── Information given ──
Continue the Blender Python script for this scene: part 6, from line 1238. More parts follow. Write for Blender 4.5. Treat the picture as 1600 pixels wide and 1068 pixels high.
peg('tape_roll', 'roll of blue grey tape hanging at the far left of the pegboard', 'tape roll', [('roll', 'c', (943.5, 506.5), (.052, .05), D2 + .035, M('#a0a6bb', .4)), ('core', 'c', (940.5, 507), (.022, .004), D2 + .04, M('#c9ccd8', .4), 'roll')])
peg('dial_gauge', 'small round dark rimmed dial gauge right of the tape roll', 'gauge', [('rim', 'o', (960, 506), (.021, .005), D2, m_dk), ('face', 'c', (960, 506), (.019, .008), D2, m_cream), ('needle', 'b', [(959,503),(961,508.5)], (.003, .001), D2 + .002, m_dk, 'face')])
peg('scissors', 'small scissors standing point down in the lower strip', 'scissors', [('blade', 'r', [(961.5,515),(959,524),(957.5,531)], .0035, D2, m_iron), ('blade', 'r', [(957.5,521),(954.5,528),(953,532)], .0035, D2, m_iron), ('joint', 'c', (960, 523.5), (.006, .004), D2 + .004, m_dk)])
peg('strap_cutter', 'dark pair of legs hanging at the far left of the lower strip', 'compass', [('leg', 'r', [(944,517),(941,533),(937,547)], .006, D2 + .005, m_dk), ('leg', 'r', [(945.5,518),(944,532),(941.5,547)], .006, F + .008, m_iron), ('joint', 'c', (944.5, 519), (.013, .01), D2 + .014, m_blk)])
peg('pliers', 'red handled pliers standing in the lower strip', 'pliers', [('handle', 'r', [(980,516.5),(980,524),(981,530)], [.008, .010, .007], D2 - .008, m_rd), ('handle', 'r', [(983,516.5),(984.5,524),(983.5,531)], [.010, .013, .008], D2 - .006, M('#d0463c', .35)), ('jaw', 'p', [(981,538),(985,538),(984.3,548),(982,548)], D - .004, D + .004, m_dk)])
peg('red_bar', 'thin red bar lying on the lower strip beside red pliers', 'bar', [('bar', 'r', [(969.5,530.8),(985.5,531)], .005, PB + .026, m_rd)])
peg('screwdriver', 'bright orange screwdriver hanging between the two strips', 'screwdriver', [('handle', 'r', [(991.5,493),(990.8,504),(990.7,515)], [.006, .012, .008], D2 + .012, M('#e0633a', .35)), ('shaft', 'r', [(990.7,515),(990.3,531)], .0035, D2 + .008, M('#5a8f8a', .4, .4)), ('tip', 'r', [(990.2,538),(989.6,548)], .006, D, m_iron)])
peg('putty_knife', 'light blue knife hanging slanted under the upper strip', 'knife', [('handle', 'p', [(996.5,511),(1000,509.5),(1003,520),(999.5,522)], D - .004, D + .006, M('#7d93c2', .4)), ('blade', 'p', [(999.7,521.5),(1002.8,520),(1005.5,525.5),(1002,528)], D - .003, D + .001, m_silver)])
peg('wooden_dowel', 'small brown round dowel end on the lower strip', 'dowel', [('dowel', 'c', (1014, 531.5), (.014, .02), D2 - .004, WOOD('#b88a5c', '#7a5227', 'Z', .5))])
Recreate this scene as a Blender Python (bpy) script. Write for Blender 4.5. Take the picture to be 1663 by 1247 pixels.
───
Restate the whole of the material exactly.

Continue the Blender Python script for this scene: part 6, from line 1238. More parts follow. Write for Blender 4.5. Treat the picture as 1600 pixels wide and 1068 pixels high.
peg('tape_roll', 'roll of blue grey tape hanging at the far left of the pegboard', 'tape roll', [('roll', 'c', (943.5, 506.5), (.052, .05), D2 + .035, M('#a0a6bb', .4)), ('core', 'c', (940.5, 507), (.022, .004), D2 + .04, M('#c9ccd8', .4), 'roll')])
peg('dial_gauge', 'small round dark rimmed dial gauge right of the tape roll', 'gauge', [('rim', 'o', (960, 506), (.021, .005), D2, m_dk), ('face', 'c', (960, 506), (.019, .008), D2, m_cream), ('needle', 'b', [(959,503),(961,508.5)], (.003, .001), D2 + .002, m_dk, 'face')])
peg('scissors', 'small scissors standing point down in the lower strip', 'scissors', [('blade', 'r', [(961.5,515),(959,524),(957.5,531)], .0035, D2, m_iron), ('blade', 'r', [(957.5,521),(954.5,528),(953,532)], .0035, D2, m_iron), ('joint', 'c', (960, 523.5), (.006, .004), D2 + .004, m_dk)])
peg('strap_cutter', 'dark pair of legs hanging at the far left of the lower strip', 'compass', [('leg', 'r', [(944,517),(941,533),(937,547)], .006, D2 + .005, m_dk), ('leg', 'r', [(945.5,518),(944,532),(941.5,547)], .006, F + .008, m_iron), ('joint', 'c', (944.5, 519), (.013, .01), D2 + .014, m_blk)])
peg('pliers', 'red handled pliers standing in the lower strip', 'pliers', [('handle', 'r', [(980,516.5),(980,524),(981,530)], [.008, .010, .007], D2 - .008, m_rd), ('handle', 'r', [(983,516.5),(984.5,524),(983.5,531)], [.010, .013, .008], D2 - .006, M('#d0463c', .35)), ('jaw', 'p', [(981,538),(985,538),(984.3,548),(982,548)], D - .004, D + .004, m_dk)])
peg('red_bar', 'thin red bar lying on the lower strip beside red pliers', 'bar', [('bar', 'r', [(969.5,530.8),(985.5,531)], .005, PB + .026, m_rd)])
peg('screwdriver', 'bright orange screwdriver hanging between the two strips', 'screwdriver', [('handle', 'r', [(991.5,493),(990.8,504),(990.7,515)], [.006, .012, .008], D2 + .012, M('#e0633a', .35)), ('shaft', 'r', [(990.7,515),(990.3,531)], .0035, D2 + .008, M('#5a8f8a', .4, .4)), ('tip', 'r', [(990.2,538),(989.6,548)], .006, D, m_iron)])
peg('putty_knife', 'light blue knife hanging slanted under the upper strip', 'knife', [('handle', 'p', [(996.5,511),(1000,509.5),(1003,520),(999.5,522)], D - .004, D + .006, M('#7d93c2', .4)), ('blade', 'p', [(999.7,521.5),(1002.8,520),(1005.5,525.5),(1002,528)], D - .003, D + .001, m_silver)])
peg('wooden_dowel', 'small brown round dowel end on the lower strip', 'dowel', [('dowel', 'c', (1014, 531.5), (.014, .02), D2 - .004, WOOD('#b88a5c', '#7a5227', 'Z', .5))])
Recreate this scene as a Blender Python (bpy) script. Write for Blender 4.5. Take the picture to be 1663 by 1247 pixels.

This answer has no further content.